The pith of this contemplation is that we can be as detailed, and specific as we wish. This could be a universal balm against suffering, or have a laser-like focus toward a town, a people, a person, an event. It can be directed toward the anonymous millions or those we know and love It may be personages that we have come to hate, those we fear, those we salute, those we ignore. But they are all bathed in the same beneficent waters of healing and change, one and all. In this same motion, our own enmity, bias, and polarities are washed away with universal release from suffering of body and mind.
The finale
Whether we do this practice for three minutes or three hours, in the end we see the outer guests, the offering, and even ourselves as witness, dissolve into a unified field of warm and luminous awareness, a vast and unfettered space that is our natural state, our true home.
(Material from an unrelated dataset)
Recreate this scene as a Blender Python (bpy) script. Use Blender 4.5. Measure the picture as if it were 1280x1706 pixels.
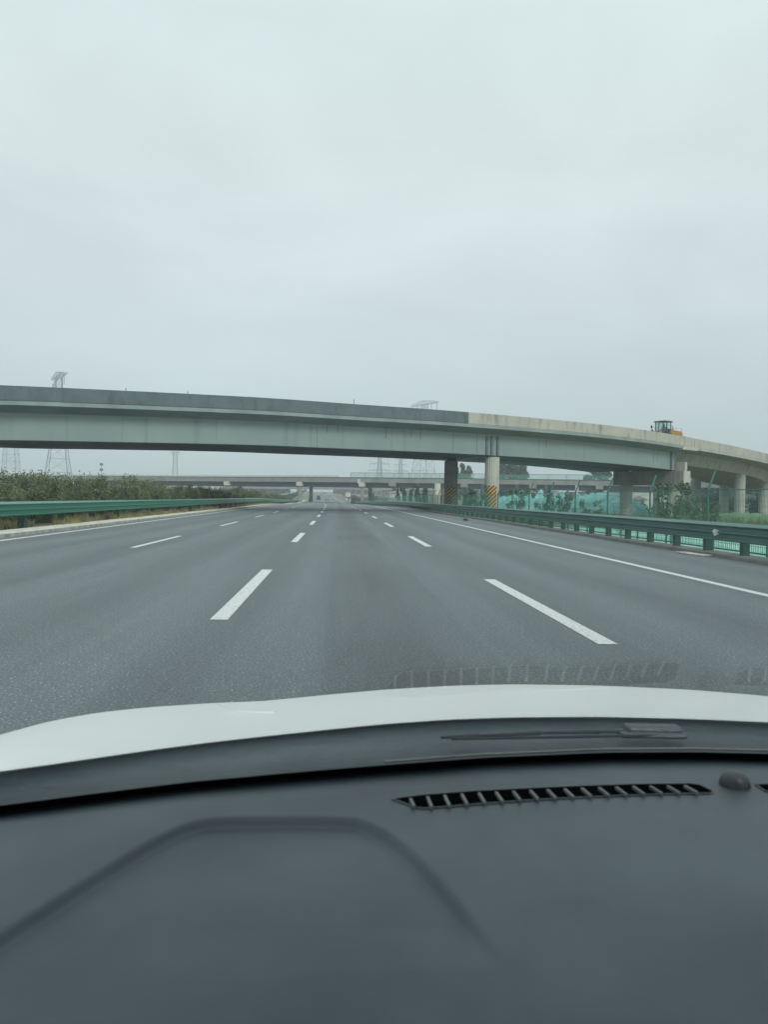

Engaging in this kind of work is not a trip inside your head, sitting in your little room in the middle of nowhere, on the far edge of the Milky Way, surrounded by billions of other suns. It is a direct embrace of the center of the universe. This journey requires no travel on a rocket ship, no plugging into a computer interface, nor the permission of any human, non-human, or superhuman. It is your gift, a power beyond comprehension that is accessible in this and every other moment.